### Goal
Only one portion of the data is to be written out: from the line bearing "What Blender Python" through the line bearing "from mathutils import Vector, Matrix, noise". Write it exactly as it appears.

### Records provided
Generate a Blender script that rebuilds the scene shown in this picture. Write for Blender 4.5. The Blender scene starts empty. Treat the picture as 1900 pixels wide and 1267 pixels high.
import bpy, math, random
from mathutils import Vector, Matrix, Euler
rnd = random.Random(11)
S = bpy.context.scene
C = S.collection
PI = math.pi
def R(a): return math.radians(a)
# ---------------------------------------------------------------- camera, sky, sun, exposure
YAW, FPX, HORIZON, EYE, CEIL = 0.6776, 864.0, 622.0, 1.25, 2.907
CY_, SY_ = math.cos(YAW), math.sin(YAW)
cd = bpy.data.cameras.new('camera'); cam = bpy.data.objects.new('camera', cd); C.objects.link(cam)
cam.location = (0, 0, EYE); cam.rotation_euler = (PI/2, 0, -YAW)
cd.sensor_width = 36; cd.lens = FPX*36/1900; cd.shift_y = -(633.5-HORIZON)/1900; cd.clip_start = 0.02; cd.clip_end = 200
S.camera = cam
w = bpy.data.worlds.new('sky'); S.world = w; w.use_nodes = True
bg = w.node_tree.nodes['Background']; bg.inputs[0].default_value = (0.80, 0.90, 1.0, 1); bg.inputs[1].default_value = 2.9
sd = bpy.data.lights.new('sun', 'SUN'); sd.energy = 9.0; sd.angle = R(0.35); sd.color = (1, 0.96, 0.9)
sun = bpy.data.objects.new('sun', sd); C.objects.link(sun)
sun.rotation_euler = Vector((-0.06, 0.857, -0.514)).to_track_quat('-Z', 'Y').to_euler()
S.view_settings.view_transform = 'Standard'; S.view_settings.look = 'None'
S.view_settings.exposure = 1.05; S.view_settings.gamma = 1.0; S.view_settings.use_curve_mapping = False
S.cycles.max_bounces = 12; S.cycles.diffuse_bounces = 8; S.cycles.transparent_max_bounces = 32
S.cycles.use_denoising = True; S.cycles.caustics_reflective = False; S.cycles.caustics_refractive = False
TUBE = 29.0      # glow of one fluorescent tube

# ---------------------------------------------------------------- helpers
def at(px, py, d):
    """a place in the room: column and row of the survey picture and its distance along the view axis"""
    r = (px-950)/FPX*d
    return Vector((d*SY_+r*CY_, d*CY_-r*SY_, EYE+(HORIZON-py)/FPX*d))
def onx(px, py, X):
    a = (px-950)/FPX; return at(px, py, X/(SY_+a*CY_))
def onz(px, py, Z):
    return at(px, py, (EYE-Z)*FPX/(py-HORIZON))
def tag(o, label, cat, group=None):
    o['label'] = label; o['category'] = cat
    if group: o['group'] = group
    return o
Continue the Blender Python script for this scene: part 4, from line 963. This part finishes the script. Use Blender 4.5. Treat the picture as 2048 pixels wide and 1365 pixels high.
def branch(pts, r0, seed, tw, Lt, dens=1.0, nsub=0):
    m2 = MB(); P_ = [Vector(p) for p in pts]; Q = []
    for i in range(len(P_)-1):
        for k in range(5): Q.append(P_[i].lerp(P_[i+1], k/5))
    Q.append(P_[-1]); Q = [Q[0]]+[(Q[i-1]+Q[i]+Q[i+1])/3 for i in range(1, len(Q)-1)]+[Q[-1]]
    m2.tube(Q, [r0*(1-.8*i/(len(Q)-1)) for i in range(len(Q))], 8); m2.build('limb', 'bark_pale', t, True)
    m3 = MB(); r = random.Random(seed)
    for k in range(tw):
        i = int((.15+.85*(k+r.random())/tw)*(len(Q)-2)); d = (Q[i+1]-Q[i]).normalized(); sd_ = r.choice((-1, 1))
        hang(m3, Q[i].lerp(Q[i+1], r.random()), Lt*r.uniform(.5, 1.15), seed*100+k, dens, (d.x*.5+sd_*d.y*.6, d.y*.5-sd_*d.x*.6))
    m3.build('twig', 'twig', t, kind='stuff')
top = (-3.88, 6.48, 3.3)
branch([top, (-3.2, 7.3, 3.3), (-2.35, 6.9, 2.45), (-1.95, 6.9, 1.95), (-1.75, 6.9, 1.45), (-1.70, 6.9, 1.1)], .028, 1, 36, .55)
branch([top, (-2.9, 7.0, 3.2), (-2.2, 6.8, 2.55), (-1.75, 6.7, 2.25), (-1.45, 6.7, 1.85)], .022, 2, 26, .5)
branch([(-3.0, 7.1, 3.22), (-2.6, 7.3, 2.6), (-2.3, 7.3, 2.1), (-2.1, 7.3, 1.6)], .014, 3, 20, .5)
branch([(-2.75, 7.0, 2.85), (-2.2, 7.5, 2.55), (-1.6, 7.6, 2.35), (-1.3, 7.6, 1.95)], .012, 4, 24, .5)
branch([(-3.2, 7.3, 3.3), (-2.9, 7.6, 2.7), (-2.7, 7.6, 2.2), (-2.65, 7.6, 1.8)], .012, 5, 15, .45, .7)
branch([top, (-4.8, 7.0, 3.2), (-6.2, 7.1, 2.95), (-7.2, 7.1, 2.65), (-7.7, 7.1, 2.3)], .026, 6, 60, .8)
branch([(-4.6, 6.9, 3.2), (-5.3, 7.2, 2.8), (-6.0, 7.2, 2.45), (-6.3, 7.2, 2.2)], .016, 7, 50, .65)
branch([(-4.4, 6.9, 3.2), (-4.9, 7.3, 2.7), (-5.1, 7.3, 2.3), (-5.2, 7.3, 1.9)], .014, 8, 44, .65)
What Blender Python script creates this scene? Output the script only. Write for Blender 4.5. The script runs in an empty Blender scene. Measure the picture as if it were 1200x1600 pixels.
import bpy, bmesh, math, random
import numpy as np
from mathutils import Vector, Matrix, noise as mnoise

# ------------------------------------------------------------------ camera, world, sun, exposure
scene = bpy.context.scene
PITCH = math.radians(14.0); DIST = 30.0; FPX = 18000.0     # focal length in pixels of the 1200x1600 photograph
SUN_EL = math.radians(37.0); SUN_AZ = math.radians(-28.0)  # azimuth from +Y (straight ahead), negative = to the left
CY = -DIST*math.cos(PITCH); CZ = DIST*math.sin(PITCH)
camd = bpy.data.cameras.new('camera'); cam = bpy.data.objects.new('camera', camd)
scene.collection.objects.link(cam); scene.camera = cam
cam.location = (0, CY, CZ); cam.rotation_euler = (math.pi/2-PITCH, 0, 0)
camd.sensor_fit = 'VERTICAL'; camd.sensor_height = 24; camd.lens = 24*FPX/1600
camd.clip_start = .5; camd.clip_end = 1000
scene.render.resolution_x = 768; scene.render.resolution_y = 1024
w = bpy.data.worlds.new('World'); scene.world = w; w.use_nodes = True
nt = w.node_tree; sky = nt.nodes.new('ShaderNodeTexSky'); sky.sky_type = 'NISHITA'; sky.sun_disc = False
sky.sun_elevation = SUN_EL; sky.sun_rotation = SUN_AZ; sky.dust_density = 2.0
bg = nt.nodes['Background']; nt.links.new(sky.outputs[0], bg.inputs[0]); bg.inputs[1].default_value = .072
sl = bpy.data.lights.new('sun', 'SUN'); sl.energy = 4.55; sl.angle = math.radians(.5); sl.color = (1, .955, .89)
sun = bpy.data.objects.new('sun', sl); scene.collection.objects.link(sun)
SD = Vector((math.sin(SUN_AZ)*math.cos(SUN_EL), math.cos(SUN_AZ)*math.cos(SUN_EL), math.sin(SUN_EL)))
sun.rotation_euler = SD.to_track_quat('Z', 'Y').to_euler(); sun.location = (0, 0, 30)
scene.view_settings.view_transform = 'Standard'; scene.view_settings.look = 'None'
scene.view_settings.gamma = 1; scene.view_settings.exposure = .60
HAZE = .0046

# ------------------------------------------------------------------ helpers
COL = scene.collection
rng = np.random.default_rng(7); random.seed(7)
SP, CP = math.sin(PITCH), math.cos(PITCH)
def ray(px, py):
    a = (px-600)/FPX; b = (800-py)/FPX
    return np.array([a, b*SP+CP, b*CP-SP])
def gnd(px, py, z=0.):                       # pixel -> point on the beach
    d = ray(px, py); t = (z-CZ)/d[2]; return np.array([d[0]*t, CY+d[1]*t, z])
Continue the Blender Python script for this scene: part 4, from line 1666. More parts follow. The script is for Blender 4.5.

### The answer
What Blender Python script creates this scene? Output the script only. Write for Blender 4.5. The script runs in an empty Blender scene. Measure the picture as if it were 1200x1600 pixels.
import bpy, bmesh, math, random
import numpy as np
from mathutils import Vector, Matrix, noise as mnoise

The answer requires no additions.